Между тем, пока мы занимались сочинением своей бумаги, Алексею позволено было и без Кумаджеро быть у нас, но так как мы не доверяли его искренности к нам, то в нужных случаях говорили между собой отборными словами, которых, мы уверены были, он не разумел, а нередко вмешивали и иностранные слова, что Алексей очень скоро заметил и своим языком сказал нам с большим огорчением, сколь прискорбно ему видеть нашу в рассуждении его недоверчивость, и что мы, подозревая его, скрываем от него наши мысли, как будто бы он не был такой же русский, как и мы, и не тому же государю служил. Причем он сказал, что по взятии их на острове Итурупе японцы разделили их на две партии: одну оставили на Итурупе, а другую, в которой и Алексей со своим отцом находился, отправили на Кунашир. Ложное показание, будто русские их послали, выдумано первой из сих партий, но та, где он был, долго отвергала этот обман, пока японцы, застращав их пыткой и наказанием, если они станут запираться, а в противном случае обещая освобождение и награду, не принудили подтвердить выдуманную ложь. Теперь же Алексей сказал нам, что он решился признаться японцам в сделанном курильцами обмане и что он готов перенести пытку и принять смерть, но в правде стоять будет и тем докажет, что он не хуже всякого русского знает Бога. Десять или двадцать лет жить ему на земле – ничего не значит, а хуже будет, если душа его не будет принята в небо и осудится на вечное мученье, почему и просил он нас поместить сие обстоятельство точно так, как он его нам сказывал, в нашу бумагу.

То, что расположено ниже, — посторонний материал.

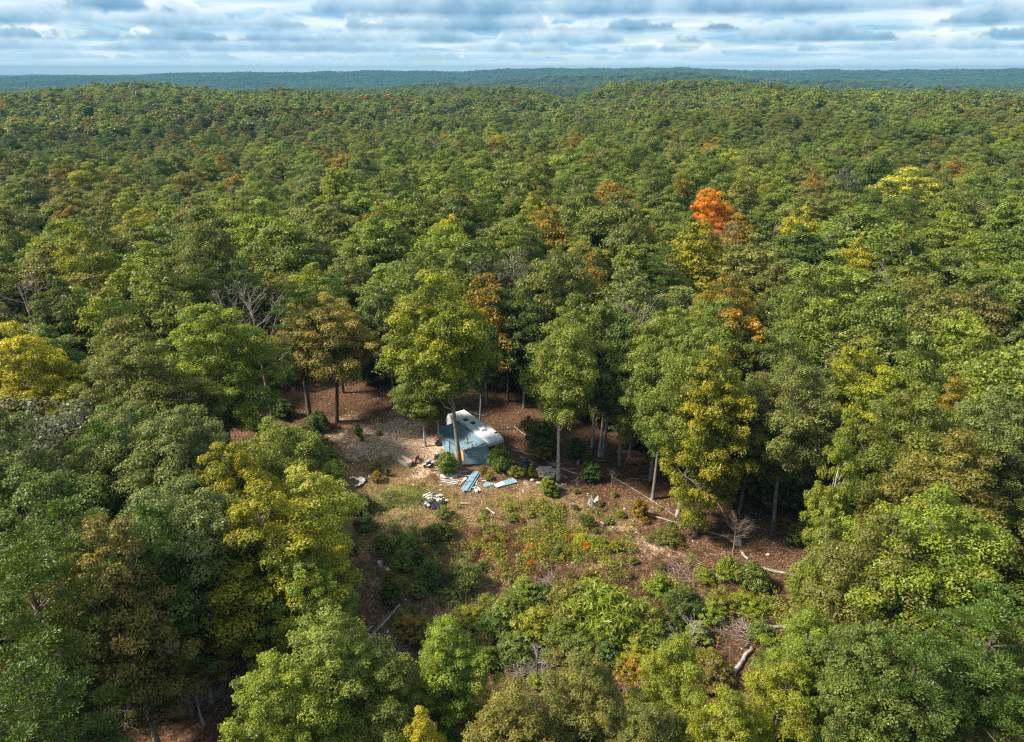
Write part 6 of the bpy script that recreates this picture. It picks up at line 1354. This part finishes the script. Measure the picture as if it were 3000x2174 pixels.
weeds('russet_weeds', [(1550, 1570, 9, 5), (1800, 1650, 9, 4), (1350, 1600, 8, 5), (1950, 1760, 9, 5), (2150, 1700, 6, 4), (1500, 1700, 8, 4), (1080, 1620, 5, 5)], 3600, (.105, .052, .026), (.26, .14, .06), L=.14, W=.06, seed=5, hmax=.7)
weeds('thicket_leaves', [(1500, 1850, 8, 3.5), (1650, 1900, 8, 3.5), (1800, 1920, 7, 3), (1400, 1900, 6, 3)], 900, (.085, .125, .022), (.25, .22, .02), L=.2, W=.1, seed=6, hmax=1.3, per=60)
weeds('orange_weeds', [(1700, 1600, 3.5, 1.6), (1520, 1620, 5, 3), (1850, 1900, 6, 3)], 160, (.30, .15, .015), (.50, .13, .015), L=.24, W=.08, seed=7)
# tall dry grass stems in clumps
sg = []; q = np.random.RandomState(77)
for a, b_ in [(985, 1460), (1000, 1480), (968, 1475), (1130, 1530), (1210, 1530), (1400, 1560), (1300, 1790), (1330, 1800), (1350, 1760), (1420, 1740), (1310, 1760), (1480, 1800), (1270, 1770), (1230, 1520), (1120, 1480), (1340, 1690), (1430, 1500), (1560, 1480)]:
    c = at(a, b_)
    for k in range(70):
        x0, y0 = c.x + q.normal() * .8, c.y + q.normal() * .6; h = q.uniform(.5, 1.3); sg.append((x0, y0, h, x0 + q.normal() * .35, y0 + q.normal() * .35))
sg = np.array(sg); n = len(sg); V_ = np.stack([np.stack([sg[:, 0] - .018, sg[:, 1], np.zeros(n)], 1), np.stack([sg[:, 0] + .018, sg[:, 1], np.zeros(n)], 1), np.stack([sg[:, 3], sg[:, 4], sg[:, 2]], 1)], 1).reshape(-1, 3)
o = link('tall_dry_grass', mesh_np('tall_dry_grass', V_, np.arange(n * 3), 3, {'leaf': ('FACE', np.stack([q.uniform(.7, 1.3, n), q.rand(n), q.rand(n), np.ones(n)], 1))}), M_LEAF); tag(o, kind='stuff'); o['tint'], o['tint2'] = [.36, .23, .12], [.5, .36, .22]
print('script', round(time.time() - T0, 1))

tri = sum(sum(p.loop_total - 2 for p in m_.polygons) if len(m_.polygons) < 3000 else len(m_.loops) - 2 * len(m_.polygons) for m_ in bpy.data.meshes)
print('triangles', tri)
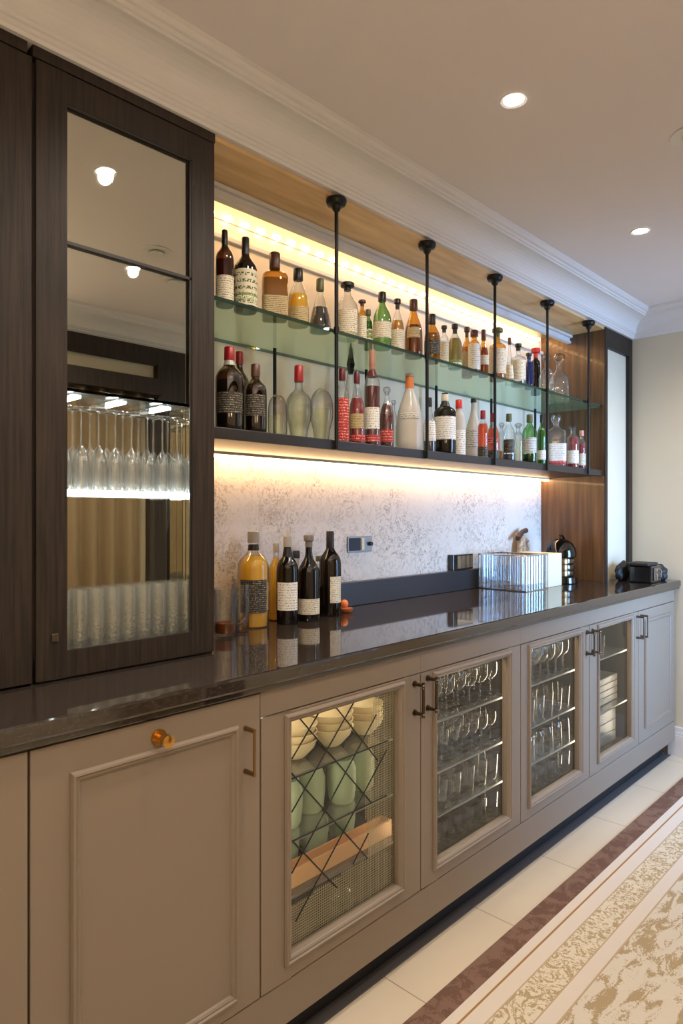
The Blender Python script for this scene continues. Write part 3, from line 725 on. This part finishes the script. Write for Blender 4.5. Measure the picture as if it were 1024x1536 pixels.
# far glazed cabinet boards
simple('serving_plate', [(.001, .0), (.09, .0), (.1, .006), (.1, .012), (.001, .012)], 2.90, 1.32, SHZ[0]-.08+.0, 'black_gloss', 'round black plate lying on the marbled board stack', 'plate') if False else None
for k in range(4):
    z = .401+.03*k
    tag(obj('marble_board', box(2.70, 3.16, 1.24, 1.52, z, z+.029), 'marbled', None, bevel=.004, loc=(2.93, 1.38, z)), 'marbled grey board, %s of the stack in the far glazed cabinet' % ('lowest', 'second from the bottom', 'third from the bottom', 'topmost')[k], 'board', 'marbled boards')
for k in range(3):
    z = ZD0+.0205+.05*k
    tag(obj('marble_box', box(2.72, 3.14, 1.24, 1.5, z, z+.049), 'marbled', None, bevel=.003, loc=(2.93, 1.38, z)), 'marbled brown box, %s of the pile on the floor of the far glazed cabinet' % ('lowest', 'middle one', 'topmost')[k], 'box', 'marbled boxes')
simple('serving_plate', [(.001, .0), (.08, .0), (.1, .008), (.1, .012), (.001, .008)], 2.90, 1.36, .401+.12+.0005, 'black_gloss', 'round black plate lying on top of the marbled boards', 'plate')

# ------------------------------------------------------------------ bottles
PROF = {  # fractions of radius and height; neck radius fraction separate
 'wine':   [(.92,0),(1,.015),(1,.60),(.96,.66),(.80,.71),(.50,.76),(.34,.80),(.31,.84),(.31,.97)],
 'tall':   [(.92,0),(1,.015),(1,.56),(.93,.61),(.62,.68),(.36,.74),(.30,.80),(.30,.96)],
 'square': [(.94,0),(1,.02),(1,.62),(.92,.67),(.55,.71),(.30,.74),(.28,.80),(.28,.92)],
 'round':  [(.85,0),(.97,.04),(1,.25),(1,.48),(.9,.60),(.62,.70),(.34,.78),(.28,.84),(.28,.93)],
 'taper':  [(.90,0),(1,.02),(1,.42),(.86,.55),(.55,.68),(.34,.78),(.30,.86),(.30,.95)],
 'cone':   [(.94,0),(1,.03),(.97,.18),(.72,.42),(.46,.60),(.30,.72),(.27,.80),(.27,.94)],
 'skull':  [(.62,0),(.66,.07),(.72,.16),(.95,.28),(1,.40),(.95,.52),(.70,.61),(.34,.66),(.28,.72),(.28,.93)],
 'orb':    [(.58,0),(.64,.08),(.74,.25),(.96,.42),(1,.58),(.94,.76),(.70,.90),(.25,.985),(.08,1.0)],
 'decanter':[(.80,0),(1,.05),(1,.30),(.9,.48),(.6,.58),(.28,.66),(.24,.74),(.30,.80),(.3,.83)],
 'slim':   [(.92,0),(1,.02),(1,.66),(.85,.72),(.5,.77),(.42,.80),(.42,.94)],
 'dome':   [(.92,0),(1,.03),(1,.60),(.94,.75),(.75,.88),(.40,.97),(.1,1.0)],
}
def rad_at(prof, z):
    for i in range(len(prof)-1):
        if prof[i][1] <= z <= prof[i+1][1]:
            f = (z-prof[i][1])/max(1e-6, prof[i+1][1]-prof[i][1]); return prof[i][0]+(prof[i+1][0]-prof[i][0])*f
    return prof[-1][0]
def bottle(label, px, top, wpx, zb, Y, shape, glass, liq=None, lvl=.6, cap='cap_black', capf=(.80, 1.0), capw=1.15, labs=(), group='bottles', sq=0.0, flat=1.0, name='bottle', kind='bottle', neckfoil=None):
    x = Xat(px, Y); D = Dep(x, Y); zt = H+(CY-top)/F*D; h = zt-zb; r = wpx/F*D/2
    P = [(a*r, b*h) for a, b in PROF[shape]]
    # smooth the profile a little
    Q = [P[0]]
    for i in range(1, len(P)-1):
        a, b, c = P[i-1], P[i], P[i+1]
        Q.append((b[0]*.75+a[0]*.25, b[1]*.75+a[1]*.25)); Q.append((b[0]*.75+c[0]*.25, b[1]*.75+c[1]*.25))
    Q.append(P[-1])
    t = thing(name, (x, Y, zb), label, kind, group)
    rot = math.atan2(-Y, -x)+PI/2+(0 if sq == 0 else .1)
    c = (x, Y, zb+.0006)
    obj('body', lathe(bmesh.new(), Q, c, 24, sq, flat, rot, capt=False), glass, t, True)
    if liq:
        R = [((q[0])*.93, q[1]) for q in Q if q[1] < lvl*h]
        R = [(R[0][0], h*.012)]+[q for q in R[1:] if q[1] > h*.012]+[(rad_at(Q, lvl*h)*.93, lvl*h)]
        obj('liquid', lathe(bmesh.new(), R, c, 20, sq, flat, rot), liq, t, True)
    if cap:
        nr = P[-1][0]; z0, z1 = capf[0]*h, capf[1]*h; cr = nr*capw
        if cap == 'spike':
            obj('stopper', lathe(bmesh.new(), [(nr, z0), (nr*2.0, z0+(z1-z0)*.3), (nr*1.5, z0+(z1-z0)*.45), (.0008, z1)], c, 5), 'black_gloss', t)
        elif cap == 'glassball':
            obj('stopper', lathe(bmesh.new(), [(nr*.9, z0), (nr*1.2, z0+(z1-z0)*.2), (nr*2.0, z0+(z1-z0)*.55), (nr*1.5, z0+(z1-z0)*.88), (.0008, z1)], c, 10), 'glass_ware', t, True)
        else:
            if capw > 1.5: pf = [(nr*1.1, z0), (nr*1.1, z0+(z1-z0)*.45), (cr, z0+(z1-z0)*.55), (cr, z1-.002), (cr*.9, z1)]
            else: pf = [(cr, z0), (cr*1.03, z0+.002), (cr, z1-.002), (cr*.88, z1)]
            obj('cap', lathe(bmesh.new(), pf, c, 16), cap, t, True)
    if neckfoil:
        m_, f0, f1 = neckfoil
        obj('neck_foil', lathe(bmesh.new(), [(rad_at(Q, f0*h)+.0008, f0*h), (rad_at(Q, f1*h)+.0008, f1*h)], c, 18, capb=False, capt=False), m_, t, True)
    for (mat, f0, f1, span) in labs:
        a = PI*1.5
        zs = [f0+(f1-f0)*k/6 for k in range(7)]
        pf = [((rad_at(Q, z*h)+.0007), z*h) for z in zs]
        obj('label', lathe(bmesh.new(), pf, c, 16, sq, flat, rot, a0=a-span/2, a1=a+span/2), mat, t, True)
    return t
UP = 'bottles on the glass shelf'; LO = 'bottles on the dark shelf'
U = lambda *a, **k: bottle(*a, group=UP, **k)
W = lambda *a, **k: bottle(*a, group=LO, **k)
zg = ZGL; yu = 1.462
U('brown bottle with cream label, first on the glass shelf beside the dark cupboard', 337, 346, 27, zg, yu, 'wine', 'glass_brown', 'liq_amber', .6, 'cap_black', (.74, 1), 1.1, [('lab_cream', .05, .38, 2.6)])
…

Мысли свои сообщил он нам с такой твердостью и чувствами и с таким необыкновенным до сего в нем красноречием, что не оставалось малейшего сомнения, чтобы он притворствовал и говорил не от чистого сердца. Мы хвалили его за такое доброе и честное намерение и уверяли, что в России за сказанную ими ложь он никогда наказан не будет, ибо до сего доведен он был своими товарищами, но сомневаемся, поверят ли ему японцы, и боимся, чтобы они не подумали, будто мы научили его отпереться от прежнего своего показания. И потому нужно подумать прежде, каким бы образом приступить к сему делу, ибо японцы могут спросить: «Почему Алексей не признался вам в сделанном им обмане, будучи на корабле у вас или и во время вашего заключения, но прежде сего? Времени было на то довольно». – «Нужды нет, – отвечал он решительно и твердо, – пусть они верят или нет, мне все равно, лишь бы я прав был перед Богом; я буду говорить правду, вот и только; пускай меня убьют, но за правду умереть не стыдно». Тут показались у него слезы на глазах; нас это столько тронуло, что мы стали помышлять, каким бы образом, не обвинив бедного Алексея, открыть японцам сей обман, но не находили никакого способа.